▸ What the task requires: Copy the records below exactly, starting at the line that contains "What Blender Python" and ending at the line that contains "random.seed(5)"; leave out any pictures.

[start Records to process]

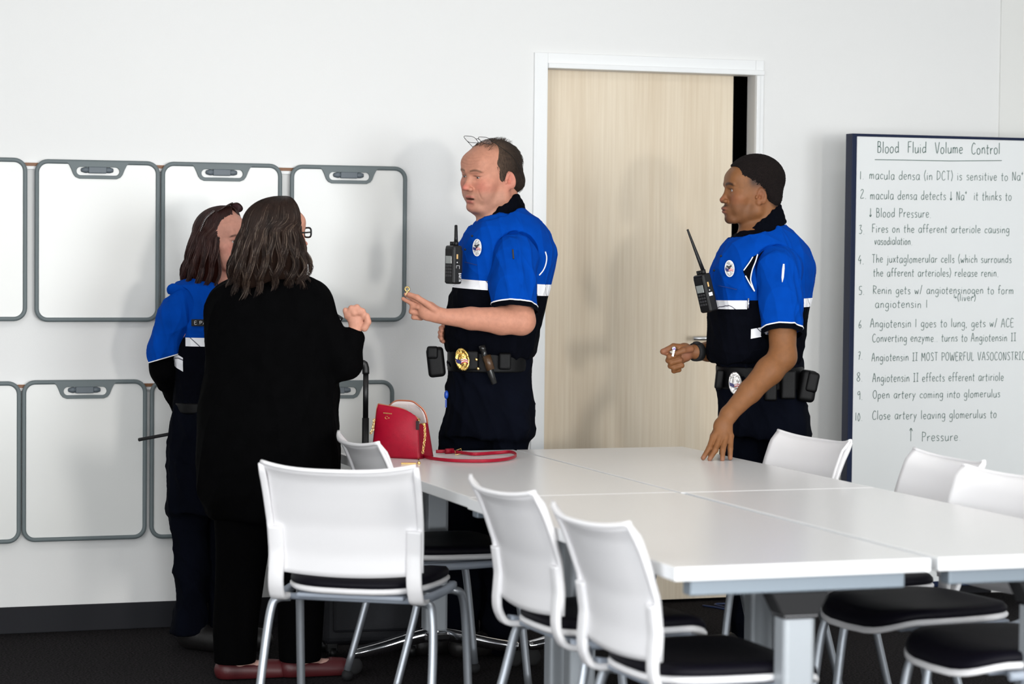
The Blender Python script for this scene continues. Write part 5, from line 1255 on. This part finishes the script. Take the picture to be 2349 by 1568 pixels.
# ================================================================ the woman in the long black coat
M_hairw = mat('hair_dark_brown', (.020, .011, .008), .5, noise=.5, nscale=40, spec=.2, stretch=(1, 1, .2))
M_hairtip = mat('hair_light_brown', (.075, .048, .032), .4, noise=.4, nscale=40, spec=.5, stretch=(1, 1, .2))
M_hairr = mat('hair_auburn', (.026, .007, .005), .5, noise=.5, nscale=40, spec=.3, stretch=(1, 1, .2))
def long_hair(root, H, env, m, m2, n, seed, curl=.010, part=.0, tipf=.25):
    """env(phi, t) -> head-space point on the hair's outer surface, phi 0 = straight back, t 0 crown .. 1 ends"""
    NU, NV = 56, 30
    mb = MB(); rows = []
    rng = random.Random(seed)
    P_ = [[np.array(env((i/NU-.5)*2, j/NV)) for j in range(NV+1)] for i in range(NU+1)]
    c0 = np.array((0, -.012, .03))
    g = [[mb.bm.verts.new(H.p(c0+(p-c0)*np.array((.95, .95, .97)))) for p in r] for r in P_]
    for i in range(NU):
        for j in range(NV):
            f = mb.bm.faces.new((g[i][j], g[i+1][j], g[i+1][j+1], g[i][j+1])); f.smooth = True
    # inner layer so the mass is not paper thin
    g2 = [[mb.bm.verts.new(H.p(c0+(p-c0)*np.array((.78, .78, .94)))) for p in r] for r in P_]
    for i in range(NU):
        for j in range(NV):
            f = mb.bm.faces.new((g2[i][j+1], g2[i+1][j+1], g2[i+1][j], g2[i][j])); f.smooth = True
        mb.bm.faces.new((g[i][NV], g[i+1][NV], g2[i+1][NV], g2[i][NV]))
    for j in range(NV):
        mb.bm.faces.new((g[0][j+1], g[0][j], g2[0][j], g2[0][j+1])); mb.bm.faces.new((g[NU][j], g[NU][j+1], g2[NU][j+1], g2[NU][j]))
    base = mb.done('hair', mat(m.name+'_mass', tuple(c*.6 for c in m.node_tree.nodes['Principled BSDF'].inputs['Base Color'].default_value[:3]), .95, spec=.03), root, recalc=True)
    for name, mm, cnt, sd in (('hair_locks', m, n, seed), ('hair_highlights', m2, int(n*tipf), seed+9)):
        rng = random.Random(sd); q = MB()
        for _ in range(cnt):
            u = rng.uniform(-1, 1); t0 = rng.uniform(0, .25) if name == 'hair_locks' else rng.uniform(.2, .6); t1 = rng.uniform(.86, 1.08) if rng.random() < .85 else rng.uniform(.5, .9)
            cl = round(u*13)/13; ph = cl*40; pts = []; lay = rng.uniform(.94, 1.015); steps = 18; ph2 = rng.uniform(0, 6)
            for s_ in range(steps+1):
                t = t0+(t1-t0)*s_/steps; a = curl*max(0, (t-.35)/.65)**1.3
                uu = u+(cl-u)*.30*max(0, t-.5)
                p = np.array(env(max(-1, min(1, uu)), min(t, 1.08))); d = p-c0; d[2] = 0; L_ = np.linalg.norm(d)+1e-6; d /= L_; sd_ = np.array((-d[1], d[0], 0))
                w_ = math.sin(t*13+ph+ph2*.12)+.4*math.sin(t*27+ph2)
                p = c0+(p-c0)*np.array((lay, lay, 1))+d*a*w_+sd_*a*1.1*math.cos(t*13+ph)+sd_*.002*math.sin(ph2+t*9)
                pts.append(H.p(p))
            r = rng.uniform(.0007, .0016); q.tube(pts, [r*(1-.75*(i/steps)**3) for i in range(steps+1)], 4, cap=False)
        q.done(name, mm, base, recalc=False)
    return base
def hair_env(rx, rback, rfront, ztop, zend, flare, front, top, crownpt=(0, -.01)):
    """shape of a shoulder-length cut: u in -1..1 goes round the head from one temple over the back to the other"""
    def env(u, t):
        q = min(1, max(0, (t-.37)/.13)); phi = u*(top+(front-top)*q*q*(3-2*q))   # 0 back, +-front beside the face
        s, c = math.sin(phi), -math.cos(phi)
        ry = rback if c < 0 else rfront
        if t < .45:
            a = t/.45*math.pi/2; k = math.sin(a)**.85; z = .035+(ztop-.035)*math.cos(a)
            x = crownpt[0]+(s*rx-crownpt[0])*k; y = crownpt[1]+(c*ry-.012-crownpt[1])*k
        else:
            q = (t-.45)/.55; z = .035+(zend(u)-.035)*q; f = 1+flare(u)*math.sin(min(1, q)*1.9)
            x = s*rx*f; y = c*ry*f-.012
        return (x, y, z)
    return env
def build_woman():
    m = Person('woman in a long black coat seen from behind, raising one hand', 615, 7.98, None)
    P = m.P; root = m.root
    H = Head(P(637, 543, 0), math.radians(38), 0, 0, .96)
    v = Vol([P(440, 800, 0)[0]-.05, -.28, P(600, 1250, 0)[2]], [P(850, 800, 0)[0]+.06, .42, P(640, 440, 0)[2]], .0035)
    v.add(loft(m.keys([(1180, 505, 745, .11), (1000, 492, 745, .12), (850, 500, 730, .115), (740, 500, 735, .11), (680, 512, 735, .09), (655, 560, 700, .06)]), 2.2), .01)
    v.add(rc(H.p((0, -.035, -.03)), P(628, 665, 0), .050, .055), .03)
    sculpt_head(v, H, jaw=.92, nose=.9, lips=1, brow=.7, cheeks=1.05)
    v.add(rc(P(720, 690, 0), P(792, 842, -.02), .045, .038), .03); v.add(rc(P(792, 842, -.02), P(812, 765, -.03), .034, .024), .01)
    # right hand, half closed, fingers curling forward over a small thing
    v.add(ell(P(817, 738, -.03), (.026, .022, .034)), .012); v.add(ell(P(808, 722, -.03), (.025, .021, .024)), .010)
    for a, b_, c, d in (((800, 722, -.045), (793, 712, -.045), (795, 726, -.04), .0105), ((812, 718, -.05), (806, 706, -.052), (800, 716, -.05), .0105), ((824, 716, -.048), (819, 704, -.05), (812, 708, -.052), .0105), ((834, 726, -.04), (832, 713, -.045), (826, 710, -.05), .0100)):
        finger(v, [P(*a), P(*b_), P(*c)], d, .0085)
    finger(v, [P(836, 752, -.04), P(844, 738, -.045), P(842, 724, -.045)], .0125, .0095)
    v.add(rc(P(520, 690, .02), P(512, 850, .08), .040, .034), .03); v.add(rc(P(512, 850, .08), P(560, 800, .25), .034, .024), .02); v.add(ell(P(575, 792, .28), (.03, .03, .02)), .01)
    vmesh('body', v, M_skin1, root, smooth=1, colors=lambda V: skin_colors(V, H, (.54, .26, .18), (.60, .20, .15), (.4, .1, .09), (.03, .018, .012)))
    eyes(root, H, (.04, .025, .015))
    env = hair_env(.094, .118, .088, .140, lambda u: -.150-.026*math.cos(u*2.2)-.010*math.sin(u*9), lambda u: .36, 2.22, 2.95, (.0, .03))
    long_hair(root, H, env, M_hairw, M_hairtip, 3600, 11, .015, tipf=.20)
    # bobbed glasses: thick black rims
    g = MB()
    for s in (-1, 1):
        pts = [tuple(H.p((s*.033+.0235*a, .102-.10*abs(s*.033+.0235*a)**1.3, .016+.0165*b_))) for a, b_ in [(math.copysign(abs(math.cos(t))**.6, math.cos(t)), math.copysign(abs(math.sin(t))**.6, math.sin(t))) for t in np.linspace(0, 2*math.pi, 25)[:-1]]]
        g.tube(pts, .0030, 8, closed=True)
    g.tube([tuple(H.p((-.009, .101, .014))), tuple(H.p((.009, .101, .014)))], .0022, 6)
    gl = g.done('eyeglasses', M_black); tag(gl, 'thick black-rimmed eyeglasses worn by the woman in the black coat', 'glasses'); gl.matrix_world = Matrix.Translation(root.location) @ Matrix.Rotation(-YAW, 4, 'Z')
    for s in (-1, 1): t = MB(); t.tube([tuple(H.p((s*.057, .094, .017))), tuple(H.p((s*.072, .075, .016))), tuple(H.p((s*.079, .0, .012)))], .0026, 8); t.done('temple_arm', M_black, gl)
    # coat
    cv = Vol([P(430, 800, 0)[0], -.26, P(600, 1215, 0)[2]], [P(850, 800, 0)[0]+.03, .40, P(640, 610, 0)[2]], .0045)
    cv.add(loft(m.keys([(1190, 486, 770, .155), (1110, 450, 782, .165), (1040, 450, 783, .165), (985, 452, 778, .165), (937, 455, 774, .16), (890, 462, 776, .155), (842, 470, 768, .15), (784, 468, 758, .15), (730, 467, 756, .145), (700, 470, 752, .14), (675, 482, 742, .13), (655, 500, 728, .115), (640, 528, 712, .095), (628, 575, 690, .07)]), 2.3, .02), .02)
    cv.add(rc(P(716, 684, 0), P(748, 770, -.02), .066, .062), .04); cv.add(rc(P(748, 770, -.02), P(788, 832, -.03), .062, .060), .03); cv.add(rc(P(786, 830, -.03), P(808, 775, -.035), .056, .040), .015)
    cv.add(rc(P(520, 700, .02), P(510, 850, .06), .055, .048), .03); cv.add(rc(P(510, 850, .06), P(555, 805, .22), .05, .038), .02)
    w_ = P(809, 772, -.035); ax = P(812, 748, -.035)-P(800, 805, -.035); ax /= np.linalg.norm(ax)
    co = vmesh('coat', cv, M_coat, root)
    # trousers and shoes
    pv = Vol([P(480, 1300, 0)[0]-.03, -.16, .05], [P(760, 1300, 0)[0]+.03, .2, P(600, 1100, 0)[2]], .006)
    for x0, x1, x2, dy in ((560, 552, 541, -.02), (700, 694, 690, .03)):
        pv.add(loft(m.keys([(1120, x0-75, x0+65, .09, dy), (1230, x0-66, x0+60, .085, dy), (1330, x1-58, x1+54, .08, dy), (1450, x2-52, x2+50, .08, dy), (1536, x2-48, x2+44, .08, dy)]), 2.3, .01), .01)
    vmesh('trousers', pv, mat('trousers_black', (.0012, .0012, .0014), .95, bump=1.4, bscale=14, spec=.03), root)
    for x, dy in ((545, -.02), (690, .03)):
        c = P(x, 1545, dy); c[2] = 0; f = np.array((math.cos(.45), math.sin(.45)*.6, 0)); f /= np.linalg.norm(f)
        sv = Vol(c-[.2, .2, .02], c+[.28, .25, .16], .004); sv.add(rc(c+[0, 0, .10], c+[0, 0, .045], .036, .034), .01); sv.add(rc(c-f*.02+[0, 0, .035], c+f*.12+[0, 0, .025], .034, .028), .02)
        vmesh('foot', sv, M_skin1, root, colors=lambda V: np.tile(np.array((.5, .3, .25)), (len(V), 1)))
        s2 = Vol(c-[.22, .22, .02], c+[.3, .27, .16], .004); s2.add(rc(c-f*.035+[0, 0, .03], c+f*.135+[0, 0, .022], .043, .037), .02); s2.sub(rc(c-f*.02+[0, 0, .09], c+f*.06+[0, 0, .075], .046, .040), .006); s2.sub(bx3(c+[0, 0, -.05], (.4, .4, .052), .001), .004)
        vmesh('shoe', s2, mat('shoe_burgundy', (.07, .008, .010), .45), root)
    # dark phone in front of her
    ph = MB().box((-.030, -.005, -.055), (.030, .005, .055), .004); ph.mi = 1; ph.box((-.026, -.0058, -.048), (.026, -.0050, .048))
    c = P(752, 748, .03); o = ph.done('phone', [M_black, mat('phone_screen', (.5, .52, .55), .1)]); tag(o, 'black phone peeking out past the coat sleeve of the woman in black', 'phone')
    o.matrix_world = Matrix.Translation(root.location) @ Matrix.Rotation(-YAW, 4, 'Z') @ Matrix.Translation(c) @ Matrix.Rotation(.55, 4, 'Y') @ Matrix.Rotation(.3, 4, 'X')
    return m
WOM = build_woman()

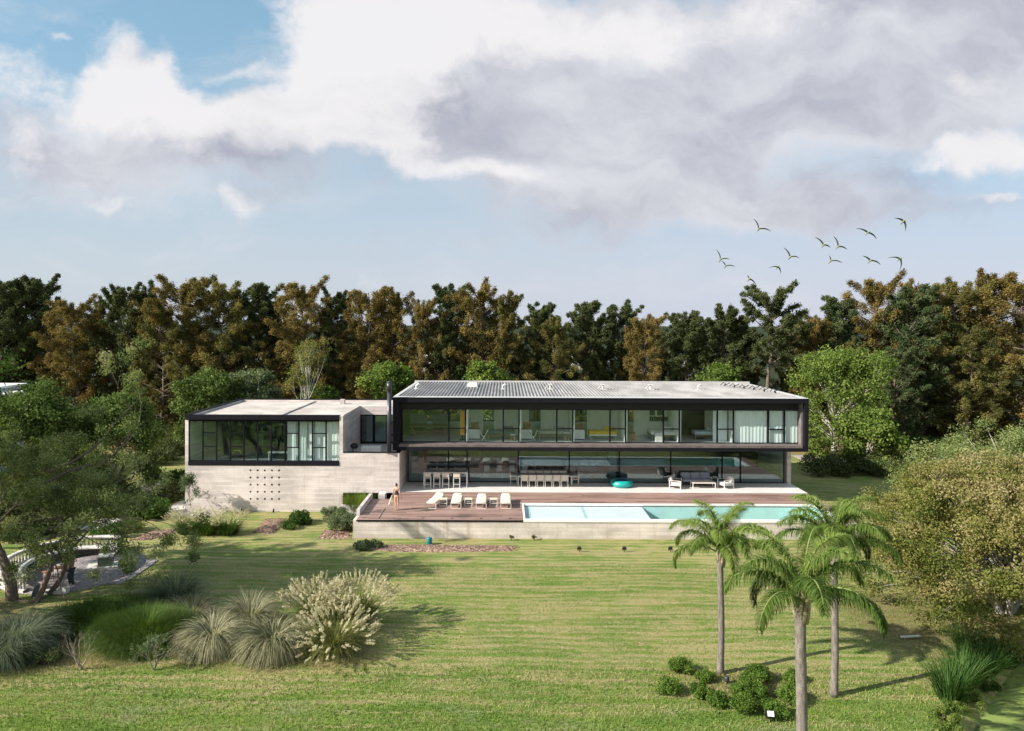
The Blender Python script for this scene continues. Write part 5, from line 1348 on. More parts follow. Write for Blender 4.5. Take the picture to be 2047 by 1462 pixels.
# grasses
def clump(name, loc, foliage, lab, seed, n, L, e, curv, W, spread, group=None, plumes=0, pl=None, cat='ornamental grass', sq=1.0):
    rg = np.random.default_rng(seed); r = empty(name, loc, lab, cat, group)
    az = rg.random(n)*6.283; q = np.sqrt(rg.random(n))*spread
    base = np.stack([np.cos(az)*q, np.sin(az)*q, np.zeros(n)], 1)
    az2 = az+rg.normal(size=n)*.35
    e0 = rg.uniform(e[0], e[1], n); Ln = L*rg.uniform(.6, 1.15, n)
    V, Fc, pts = blades(base, az2, e0, rg.uniform(curv[0], curv[1], n), Ln, np.full(n, W)*rg.uniform(.6,1.3,n), 6)
    tint = np.clip(.5+rg.normal(size=n)*.28, 0, 1)
    V[:,2] = np.maximum(V[:,2], .01)
    np_obj('leaves', V, Fc, foliage, r, np.repeat(tint, 14))
    if plumes:
        m = plumes; az = rg.random(m)*6.283; q = np.sqrt(rg.random(m))*spread
        base = np.stack([np.cos(az)*q, np.sin(az)*q, np.zeros(m)], 1); ee = rg.uniform(pl[0], pl[1], m); Lp = pl[2]*rg.uniform(.8,1.1,m)
        V, Fc, pts = blades(base, az, ee, rg.uniform(.25,.9,m), Lp, np.full(m,.012), 5)
        np_obj('stalks', V, Fc, foliage, r, np.full(len(V), .6))
        a, b_ = pts[-2], pts[-1]; ax = unit(b_-a)
        C = (b_[:,None,:]+(rg.random((m,1,1))*0)-ax[:,None,:]*rg.uniform(-.10,.20,(m,34,1))*1.1+rg.normal(size=(m,34,3))*.018).reshape(-1,3)
        AX = np.repeat(ax, 34, 0)
        V, Fc = leaves(rg, C, pl[3], pl[3]*.26, None, 0, unit(AX+rg.normal(size=AX.shape)*.25), .8)
        np_obj('plumes', V, Fc, PLUME, r, np.repeat(np.clip(.55+np.repeat(rg.normal(size=m)*.22, 34)+rg.normal(size=len(C))*.12,0,1), 4))
    return r
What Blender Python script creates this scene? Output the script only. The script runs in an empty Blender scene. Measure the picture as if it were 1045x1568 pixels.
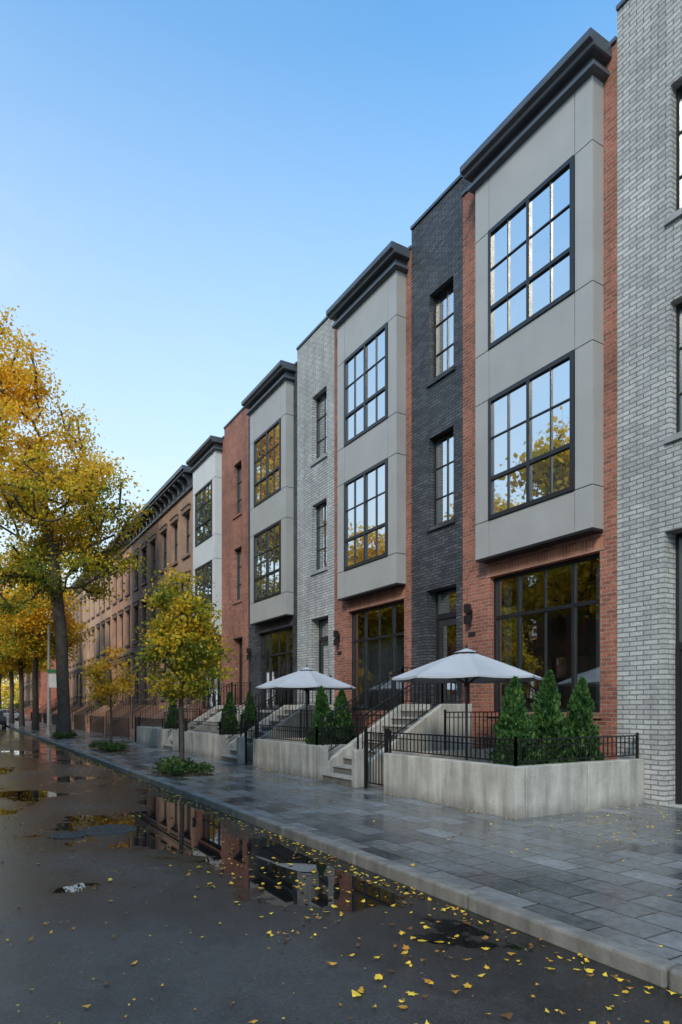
import bpy, math, random
import numpy as np
from mathutils import Vector, Matrix, Quaternion
R=math.radians
scene=bpy.context.scene
random.seed(5)

# ------------------------------------------------------------------ node helpers
def new_mat(name):
    m=bpy.data.materials.new(name); m.use_nodes=True
    nt=m.node_tree; nt.nodes.clear()
    out=nt.nodes.new('ShaderNodeOutputMaterial')
    return m,nt,out
def setin(nt,sock,v):
    if isinstance(v,bpy.types.NodeSocket): nt.links.new(v,sock)
    elif isinstance(v,(tuple,list)) and len(v)==3 and sock.type=='RGBA': sock.default_value=(*v,1)
    else: sock.default_value=v
def M(nt,op,a,b=0.0,clamp=False):
    n=nt.nodes.new('ShaderNodeMath'); n.operation=op; n.use_clamp=clamp
    setin(nt,n.inputs[0],a); setin(nt,n.inputs[1],b); return n.outputs[0]
def mix(nt,f,a,b,blend='MIX'):
    n=nt.nodes.new('ShaderNodeMix'); n.data_type='RGBA'; n.blend_type=blend
    setin(nt,n.inputs[0],f); setin(nt,n.inputs[6],a); setin(nt,n.inputs[7],b); return n.outputs[2]
def mr(nt,v,a,b,c=0.0,d=1.0,smooth=False):
    n=nt.nodes.new('ShaderNodeMapRange'); n.clamp=True
    if smooth: n.interpolation_type='SMOOTHSTEP'
    for i,x in enumerate((v,a,b,c,d)): setin(nt,n.inputs[i],x)
    return n.outputs[0]
def objco(nt):
    n=nt.nodes.new('ShaderNodeTexCoord'); return n.outputs['Object']
def sep(nt,v):
    n=nt.nodes.new('ShaderNodeSeparateXYZ'); nt.links.new(v,n.inputs[0]); return n.outputs
def comb(nt,x,y,z=0.0):
    n=nt.nodes.new('ShaderNodeCombineXYZ')
    for i,q in enumerate((x,y,z)): setin(nt,n.inputs[i],q)
    return n.outputs[0]
def noise(nt,v,scale,detail=3.0,rough=0.55,dist=0.0):
    n=nt.nodes.new('ShaderNodeTexNoise'); nt.links.new(v,n.inputs['Vector'])
    n.inputs['Scale'].default_value=scale; n.inputs['Detail'].default_value=detail
    n.inputs['Roughness'].default_value=rough; n.inputs['Distortion'].default_value=dist
    return n.outputs[0]
def bump(nt,h,strength=0.5,dist=0.01):
    n=nt.nodes.new('ShaderNodeBump'); n.inputs['Strength'].default_value=strength
    n.inputs['Distance'].default_value=dist; setin(nt,n.inputs['Height'],h); return n.outputs[0]
def principled(nt,out,color,rough=0.6,metal=0.0,normal=None,spec=0.5):
    p=nt.nodes.new('ShaderNodeBsdfPrincipled')
    setin(nt,p.inputs['Base Color'],color); setin(nt,p.inputs['Roughness'],rough)
    setin(nt,p.inputs['Metallic'],metal); setin(nt,p.inputs['Specular IOR Level'],spec)
    if normal is not None: nt.links.new(normal,p.inputs['Normal'])
    nt.links.new(p.outputs[0],out.inputs[0]); return p

def brick_mat(name,c1,c2,mortar,bw=0.21,rh=0.075,ms=0.010,bs=0.6,rough=0.8,var=0.35):
    m,nt,out=new_mat(name); co=objco(nt); s=sep(nt,co)
    u=M(nt,'ADD',s[0],s[1])
    wob=M(nt,'MULTIPLY',M(nt,'SUBTRACT',noise(nt,co,2.2,2),.5),.012)
    v=comb(nt,u,M(nt,'ADD',s[2],wob))
    b=nt.nodes.new('ShaderNodeTexBrick'); nt.links.new(v,b.inputs['Vector'])
    b.inputs['Scale'].default_value=1; b.inputs['Mortar Size'].default_value=ms
    b.inputs['Mortar Smooth'].default_value=0.25
    b.inputs['Brick Width'].default_value=bw; b.inputs['Row Height'].default_value=rh
    setin(nt,b.inputs['Color1'],c1); setin(nt,b.inputs['Color2'],c2); setin(nt,b.inputs['Mortar'],mortar)
    n1=noise(nt,co,0.7,4); n2=noise(nt,co,28,3)
    f=M(nt,'ADD',mr(nt,n1,.3,.7,1-var*.6,1+var*.4),mr(nt,n2,.3,.7,-var*.5,var*.5))
    col=mix(nt,1.0,b.outputs['Color'],comb(nt,f,f,f),'MULTIPLY')
    st=noise(nt,comb(nt,M(nt,'MULTIPLY',u,3.0),M(nt,'MULTIPLY',s[2],.25)),1.0,4)
    sf=mr(nt,st,.35,.65,.82,1.05)
    col=mix(nt,1.0,col,comb(nt,sf,sf,sf),'MULTIPLY')
    h=M(nt,'SUBTRACT',M(nt,'MULTIPLY',n2,.5),b.outputs['Fac'])
    principled(nt,out,col,rough,0,bump(nt,h,bs,.012),.35)
    return m

def plain(name,c,rough=.5,metal=0,var=.12,scale=3,bs=.1,spec=.5):
    m,nt,out=new_mat(name); co=objco(nt)
    n1=noise(nt,co,scale,4); f=mr(nt,n1,.3,.7,1-var,1+var)
    col=mix(nt,1.0,c,comb(nt,f,f,f),'MULTIPLY')
    principled(nt,out,col,mr(nt,n1,.3,.7,rough*.88,min(1,rough*1.12)),metal,bump(nt,noise(nt,co,scale*14,3),bs,.01),spec)
    return m

def concrete_mat(name,c):
    m,nt,out=new_mat(name); co=objco(nt); s=sep(nt,co)
    n1=noise(nt,co,1.6,6,.65); n2=noise(nt,co,40,3)
    u=M(nt,'ADD',s[0],s[1])
    st=noise(nt,comb(nt,M(nt,'MULTIPLY',u,5.0),M(nt,'MULTIPLY',s[2],.7)),1.0,5)
    f=M(nt,'MULTIPLY',mr(nt,n1,.3,.7,.70,1.1),mr(nt,st,.35,.68,.62,1.08))
    f=M(nt,'MULTIPLY',f,mr(nt,M(nt,'ADD',s[2],M(nt,'MULTIPLY',n1,.25)),.10,.34,.58,1.0))
    f=M(nt,'MULTIPLY',f,mr(nt,n2,.35,.65,.92,1.05))
    col=mix(nt,1.0,c,comb(nt,f,f,f),'MULTIPLY')
    principled(nt,out,col,.75,0,bump(nt,M(nt,'ADD',n2,M(nt,'MULTIPLY',n1,2)),.4,.008),.4)
    return m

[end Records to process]

▸ Worked answer:
What Blender Python script creates this scene? Output the script only. The script runs in an empty Blender scene. Measure the picture as if it were 1045x1568 pixels.
import bpy, math, random
import numpy as np
from mathutils import Vector, Matrix, Quaternion
R=math.radians
scene=bpy.context.scene
random.seed(5)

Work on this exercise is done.